Newbuff weighing in here. Right now I tend to stick around the Minearverse; some of you may have had the opportunity to read the drivel I occasionally post. (I'm trying to limit my time on b.org, because it would be oh-so-easy to forget about work and the rest of my life.)
I have never felt mistreated or ignored since I joined the board. Newbies are newbies and don't automatically fit in. That's OK. Gives us something to look forward to. I knew exactly what I was getting into the first time I opened my big mouth. If I wanted to be surrounded by a bunch of sycophants, I'd go back to work on the Hill. The site etiquette and FAQ sections are fantastic in acclimating a potential poster to what he/she should expect. In fact, I would include prominent links to both on the registration page. They won't eliminate all newbie mistakes but they help. Case in point, I broke the board over the weekend. Damn less than sign. I'm not a developer by any stretch of the imagination, and I forgot that it starts an html tag. DX assures me I didn't trip into the guac but I know I have a little egg on my face.
So can I just hit people who sign their names? Please?
LJ, please don't hit me. The bruises from beating my head against the wall at the stupidity of network wonks haven't faded yet....and I don't have enough Dermablend to cover any more.
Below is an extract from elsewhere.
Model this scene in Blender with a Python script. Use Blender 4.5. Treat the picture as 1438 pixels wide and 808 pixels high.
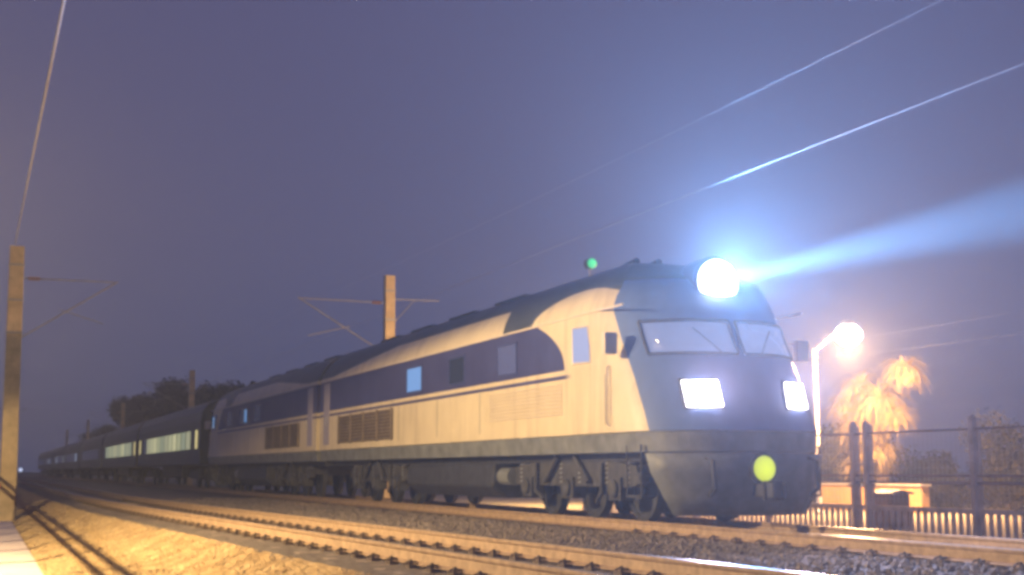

The Name Game: I did notice that many people do use something approximating a real name, if not their actual moniker. I didn't for a reason. MFNlaw has been my internet identity since the beginning of teh intraweb. I feel naked otherwise, and personally I'd resent the suggestion that I shouldn't use it. We're all individuals, but if we have to conform to a narrow standard with something as personal as our board name--well shut me up and call me Locutus.
I sign my name when I'm around people I feel comfortable with. Somebody mention this many posts ago (in this very thread I do believe), that one of the downfalls of lurking is that the lurker gets to "know" the posters, but the posters have no frelling idea who the stalker, er lurker, is, and it's a one-sided relationship in the beginning. I felt comfortable enough here to tell you folks what my real name is. See, I have this tendency to share facts about me, but nothing that can identify me IRL. This is one of those times: I have this fear that someday, someone will put two and two together and realize the real me doesn't measure up. First-born syndrome. Yeah, I'm trying to get over it.
To make a long story less longer, if signing my name really bothers people all that much, then tell me. I'll stop. There are bigger things in this world to worry about. What I'm going to make for dinner being one of them. (Any suggestions?)